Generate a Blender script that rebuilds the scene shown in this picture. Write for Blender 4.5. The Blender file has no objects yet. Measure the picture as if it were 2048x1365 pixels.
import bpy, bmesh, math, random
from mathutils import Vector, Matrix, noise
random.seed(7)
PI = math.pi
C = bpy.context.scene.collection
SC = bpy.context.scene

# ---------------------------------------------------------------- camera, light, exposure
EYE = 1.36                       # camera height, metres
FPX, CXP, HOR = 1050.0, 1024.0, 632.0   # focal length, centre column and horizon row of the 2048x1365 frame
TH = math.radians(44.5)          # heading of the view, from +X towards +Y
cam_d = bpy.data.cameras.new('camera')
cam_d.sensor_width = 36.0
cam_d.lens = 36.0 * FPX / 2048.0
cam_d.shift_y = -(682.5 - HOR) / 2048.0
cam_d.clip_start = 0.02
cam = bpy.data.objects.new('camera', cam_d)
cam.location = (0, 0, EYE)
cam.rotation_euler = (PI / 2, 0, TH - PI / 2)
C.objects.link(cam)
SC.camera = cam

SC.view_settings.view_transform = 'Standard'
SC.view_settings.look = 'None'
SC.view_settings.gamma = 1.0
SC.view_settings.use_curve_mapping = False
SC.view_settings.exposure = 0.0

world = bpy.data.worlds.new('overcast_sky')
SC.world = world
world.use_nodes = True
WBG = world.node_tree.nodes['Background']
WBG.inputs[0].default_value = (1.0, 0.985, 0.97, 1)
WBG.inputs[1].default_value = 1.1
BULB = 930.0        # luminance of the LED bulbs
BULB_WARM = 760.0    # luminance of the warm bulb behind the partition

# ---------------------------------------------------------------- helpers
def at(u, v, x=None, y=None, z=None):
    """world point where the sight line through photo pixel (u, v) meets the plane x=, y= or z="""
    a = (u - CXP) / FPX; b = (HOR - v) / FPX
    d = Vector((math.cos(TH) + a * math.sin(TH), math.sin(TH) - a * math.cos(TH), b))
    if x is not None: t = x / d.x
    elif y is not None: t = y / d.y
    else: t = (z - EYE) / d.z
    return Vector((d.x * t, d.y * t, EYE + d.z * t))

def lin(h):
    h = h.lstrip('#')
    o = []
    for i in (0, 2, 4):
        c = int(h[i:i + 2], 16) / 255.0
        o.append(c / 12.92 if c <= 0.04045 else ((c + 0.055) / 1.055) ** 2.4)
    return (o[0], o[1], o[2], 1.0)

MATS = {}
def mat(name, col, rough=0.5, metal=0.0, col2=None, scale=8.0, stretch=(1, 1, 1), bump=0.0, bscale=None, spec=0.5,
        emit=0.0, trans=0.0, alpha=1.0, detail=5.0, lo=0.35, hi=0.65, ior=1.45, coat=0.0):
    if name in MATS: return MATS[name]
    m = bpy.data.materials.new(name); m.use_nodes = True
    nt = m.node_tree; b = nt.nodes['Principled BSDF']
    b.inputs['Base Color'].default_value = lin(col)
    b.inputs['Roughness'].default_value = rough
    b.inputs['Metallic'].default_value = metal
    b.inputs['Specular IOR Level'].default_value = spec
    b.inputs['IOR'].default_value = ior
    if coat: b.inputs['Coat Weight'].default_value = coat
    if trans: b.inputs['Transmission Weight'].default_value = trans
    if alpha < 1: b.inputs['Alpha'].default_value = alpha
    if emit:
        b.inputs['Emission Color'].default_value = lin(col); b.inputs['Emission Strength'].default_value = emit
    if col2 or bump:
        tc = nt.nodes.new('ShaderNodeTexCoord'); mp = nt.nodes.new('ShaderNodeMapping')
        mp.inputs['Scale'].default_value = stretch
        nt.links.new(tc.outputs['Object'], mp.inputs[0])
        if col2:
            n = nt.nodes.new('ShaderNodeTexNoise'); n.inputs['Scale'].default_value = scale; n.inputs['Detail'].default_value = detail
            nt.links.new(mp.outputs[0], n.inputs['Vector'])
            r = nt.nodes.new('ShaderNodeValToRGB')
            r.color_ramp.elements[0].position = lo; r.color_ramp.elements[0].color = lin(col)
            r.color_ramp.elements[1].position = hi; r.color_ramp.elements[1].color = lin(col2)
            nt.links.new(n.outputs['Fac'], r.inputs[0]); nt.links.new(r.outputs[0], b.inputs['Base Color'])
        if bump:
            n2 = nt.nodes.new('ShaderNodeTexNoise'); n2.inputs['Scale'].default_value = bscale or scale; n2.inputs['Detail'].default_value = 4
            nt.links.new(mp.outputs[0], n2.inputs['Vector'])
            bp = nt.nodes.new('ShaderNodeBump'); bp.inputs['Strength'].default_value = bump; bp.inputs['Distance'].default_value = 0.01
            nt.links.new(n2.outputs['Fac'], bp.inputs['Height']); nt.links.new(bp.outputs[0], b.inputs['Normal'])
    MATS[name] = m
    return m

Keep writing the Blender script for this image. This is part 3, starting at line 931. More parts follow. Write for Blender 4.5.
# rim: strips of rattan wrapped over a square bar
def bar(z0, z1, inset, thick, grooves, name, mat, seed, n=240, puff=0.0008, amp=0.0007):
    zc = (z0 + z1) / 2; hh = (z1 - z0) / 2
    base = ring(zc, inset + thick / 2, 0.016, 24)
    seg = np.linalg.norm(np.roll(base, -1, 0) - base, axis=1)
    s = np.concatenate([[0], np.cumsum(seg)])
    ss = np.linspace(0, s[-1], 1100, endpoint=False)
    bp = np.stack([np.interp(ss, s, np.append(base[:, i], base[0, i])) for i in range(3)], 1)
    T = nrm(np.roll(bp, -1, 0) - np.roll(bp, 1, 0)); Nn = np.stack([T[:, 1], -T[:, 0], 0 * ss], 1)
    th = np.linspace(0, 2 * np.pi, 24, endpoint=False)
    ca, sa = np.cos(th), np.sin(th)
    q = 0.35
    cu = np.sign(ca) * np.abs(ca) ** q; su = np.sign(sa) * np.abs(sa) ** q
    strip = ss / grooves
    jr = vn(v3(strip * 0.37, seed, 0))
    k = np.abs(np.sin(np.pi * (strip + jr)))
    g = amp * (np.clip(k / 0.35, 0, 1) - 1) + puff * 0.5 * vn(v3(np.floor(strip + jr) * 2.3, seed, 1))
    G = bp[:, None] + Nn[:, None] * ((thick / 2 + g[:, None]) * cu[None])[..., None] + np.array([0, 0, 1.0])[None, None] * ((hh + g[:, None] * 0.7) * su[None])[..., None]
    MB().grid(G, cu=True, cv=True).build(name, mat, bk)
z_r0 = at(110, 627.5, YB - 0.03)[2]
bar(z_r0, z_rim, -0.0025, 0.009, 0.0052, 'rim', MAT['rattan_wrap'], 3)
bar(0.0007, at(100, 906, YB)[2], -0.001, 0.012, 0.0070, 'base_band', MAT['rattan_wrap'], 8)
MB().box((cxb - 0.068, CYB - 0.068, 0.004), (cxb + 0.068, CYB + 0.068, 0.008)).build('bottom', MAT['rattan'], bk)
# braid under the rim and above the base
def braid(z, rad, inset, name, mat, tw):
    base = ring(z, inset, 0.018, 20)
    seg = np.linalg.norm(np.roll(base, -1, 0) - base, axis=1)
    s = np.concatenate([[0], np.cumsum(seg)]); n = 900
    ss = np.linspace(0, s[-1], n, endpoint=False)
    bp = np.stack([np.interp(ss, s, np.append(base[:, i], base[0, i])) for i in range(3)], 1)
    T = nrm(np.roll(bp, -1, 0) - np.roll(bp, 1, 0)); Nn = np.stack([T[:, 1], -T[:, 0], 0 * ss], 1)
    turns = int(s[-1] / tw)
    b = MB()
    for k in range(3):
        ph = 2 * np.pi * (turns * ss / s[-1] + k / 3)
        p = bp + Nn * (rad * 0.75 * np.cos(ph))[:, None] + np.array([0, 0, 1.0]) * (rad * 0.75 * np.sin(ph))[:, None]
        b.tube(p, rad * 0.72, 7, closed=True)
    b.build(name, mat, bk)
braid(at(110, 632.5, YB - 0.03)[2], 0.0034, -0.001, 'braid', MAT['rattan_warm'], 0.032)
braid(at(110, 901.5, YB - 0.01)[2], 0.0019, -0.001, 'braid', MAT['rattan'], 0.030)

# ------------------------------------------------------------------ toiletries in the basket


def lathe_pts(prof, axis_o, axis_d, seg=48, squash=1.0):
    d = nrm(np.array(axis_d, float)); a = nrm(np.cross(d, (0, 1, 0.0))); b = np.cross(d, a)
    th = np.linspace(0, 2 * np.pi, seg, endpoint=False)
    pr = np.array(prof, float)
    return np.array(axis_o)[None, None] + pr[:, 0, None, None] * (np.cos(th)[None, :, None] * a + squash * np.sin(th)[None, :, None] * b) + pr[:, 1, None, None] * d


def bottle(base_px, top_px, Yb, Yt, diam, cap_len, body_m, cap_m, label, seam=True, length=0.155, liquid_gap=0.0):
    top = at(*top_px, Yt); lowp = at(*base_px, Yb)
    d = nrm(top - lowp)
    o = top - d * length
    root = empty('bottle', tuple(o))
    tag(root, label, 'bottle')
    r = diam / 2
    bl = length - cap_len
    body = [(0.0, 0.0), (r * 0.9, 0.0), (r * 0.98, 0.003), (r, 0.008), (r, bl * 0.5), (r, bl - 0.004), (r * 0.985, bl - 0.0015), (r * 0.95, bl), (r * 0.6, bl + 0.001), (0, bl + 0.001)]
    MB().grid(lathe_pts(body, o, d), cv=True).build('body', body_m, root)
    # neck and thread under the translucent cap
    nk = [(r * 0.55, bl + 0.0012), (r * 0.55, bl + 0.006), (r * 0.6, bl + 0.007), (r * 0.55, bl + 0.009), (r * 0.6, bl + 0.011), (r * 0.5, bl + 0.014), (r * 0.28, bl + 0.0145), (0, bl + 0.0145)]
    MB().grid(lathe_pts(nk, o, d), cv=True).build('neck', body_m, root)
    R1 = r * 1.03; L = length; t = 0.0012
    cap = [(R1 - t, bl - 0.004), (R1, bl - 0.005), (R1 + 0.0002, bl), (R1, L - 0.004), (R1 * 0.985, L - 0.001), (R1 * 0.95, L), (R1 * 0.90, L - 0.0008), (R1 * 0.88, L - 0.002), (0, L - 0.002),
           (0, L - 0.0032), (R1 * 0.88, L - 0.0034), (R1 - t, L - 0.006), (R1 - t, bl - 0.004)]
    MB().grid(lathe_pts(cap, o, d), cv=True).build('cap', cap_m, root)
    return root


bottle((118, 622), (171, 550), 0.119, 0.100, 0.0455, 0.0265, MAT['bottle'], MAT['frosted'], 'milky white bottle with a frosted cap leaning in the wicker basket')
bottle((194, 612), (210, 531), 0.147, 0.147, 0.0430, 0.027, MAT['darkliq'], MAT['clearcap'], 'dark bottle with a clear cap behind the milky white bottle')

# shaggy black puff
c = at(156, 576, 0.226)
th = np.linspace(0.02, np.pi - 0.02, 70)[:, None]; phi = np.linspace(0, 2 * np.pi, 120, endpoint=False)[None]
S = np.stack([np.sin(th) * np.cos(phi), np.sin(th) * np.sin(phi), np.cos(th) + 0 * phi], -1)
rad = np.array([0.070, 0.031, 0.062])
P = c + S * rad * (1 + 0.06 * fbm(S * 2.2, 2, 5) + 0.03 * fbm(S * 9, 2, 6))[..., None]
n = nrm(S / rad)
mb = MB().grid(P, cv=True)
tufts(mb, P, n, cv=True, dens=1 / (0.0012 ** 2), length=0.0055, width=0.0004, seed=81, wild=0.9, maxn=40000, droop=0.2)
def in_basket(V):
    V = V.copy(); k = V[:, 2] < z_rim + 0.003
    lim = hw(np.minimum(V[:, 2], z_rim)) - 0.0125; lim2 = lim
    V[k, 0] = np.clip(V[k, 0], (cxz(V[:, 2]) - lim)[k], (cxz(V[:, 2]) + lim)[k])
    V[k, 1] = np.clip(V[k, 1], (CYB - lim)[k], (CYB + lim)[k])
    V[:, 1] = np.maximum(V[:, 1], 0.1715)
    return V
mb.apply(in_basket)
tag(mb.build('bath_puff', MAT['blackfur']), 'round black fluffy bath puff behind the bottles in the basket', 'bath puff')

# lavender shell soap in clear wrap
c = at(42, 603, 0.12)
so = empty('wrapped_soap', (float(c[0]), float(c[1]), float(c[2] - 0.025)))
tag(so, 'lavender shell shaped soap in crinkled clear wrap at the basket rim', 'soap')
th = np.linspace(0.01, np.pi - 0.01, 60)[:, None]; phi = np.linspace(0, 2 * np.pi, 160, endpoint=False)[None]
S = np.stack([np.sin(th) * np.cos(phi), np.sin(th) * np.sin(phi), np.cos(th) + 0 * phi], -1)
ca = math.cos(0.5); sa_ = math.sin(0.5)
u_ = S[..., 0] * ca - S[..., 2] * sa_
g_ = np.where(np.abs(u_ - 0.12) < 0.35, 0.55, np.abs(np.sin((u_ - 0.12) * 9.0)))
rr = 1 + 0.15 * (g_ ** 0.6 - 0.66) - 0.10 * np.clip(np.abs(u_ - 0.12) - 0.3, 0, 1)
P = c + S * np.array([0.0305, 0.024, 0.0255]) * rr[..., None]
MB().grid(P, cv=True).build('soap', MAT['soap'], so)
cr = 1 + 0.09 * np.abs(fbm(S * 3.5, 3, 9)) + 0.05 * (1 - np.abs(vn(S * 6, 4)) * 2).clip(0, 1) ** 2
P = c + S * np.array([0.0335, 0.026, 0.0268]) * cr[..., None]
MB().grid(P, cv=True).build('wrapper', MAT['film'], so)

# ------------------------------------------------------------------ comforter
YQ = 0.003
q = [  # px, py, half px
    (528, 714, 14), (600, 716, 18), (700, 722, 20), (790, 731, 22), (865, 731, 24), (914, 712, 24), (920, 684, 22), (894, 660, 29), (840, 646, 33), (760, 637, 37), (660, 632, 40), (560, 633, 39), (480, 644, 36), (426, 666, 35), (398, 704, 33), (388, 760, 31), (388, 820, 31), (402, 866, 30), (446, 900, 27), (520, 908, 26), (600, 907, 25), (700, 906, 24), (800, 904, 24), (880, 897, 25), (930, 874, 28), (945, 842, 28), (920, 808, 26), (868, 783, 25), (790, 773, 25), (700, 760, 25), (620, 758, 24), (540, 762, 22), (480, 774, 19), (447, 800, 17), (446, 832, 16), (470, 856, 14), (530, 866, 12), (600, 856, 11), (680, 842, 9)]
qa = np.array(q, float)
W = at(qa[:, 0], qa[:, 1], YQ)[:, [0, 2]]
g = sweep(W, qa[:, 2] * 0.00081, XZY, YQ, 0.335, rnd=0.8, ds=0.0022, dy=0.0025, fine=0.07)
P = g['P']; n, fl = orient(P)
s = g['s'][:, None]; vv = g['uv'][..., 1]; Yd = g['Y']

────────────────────

- To do
Quote in full each line from the top of the records above through the line with "SC = bpy.context.scene"; stop after that line.

- Response
Generate a Blender script that rebuilds the scene shown in this picture. Write for Blender 4.5. The Blender file has no objects yet. Measure the picture as if it were 2048x1365 pixels.
import bpy, bmesh, math, random
from mathutils import Vector, Matrix, noise
random.seed(7)
PI = math.pi
C = bpy.context.scene.collection
SC = bpy.context.scene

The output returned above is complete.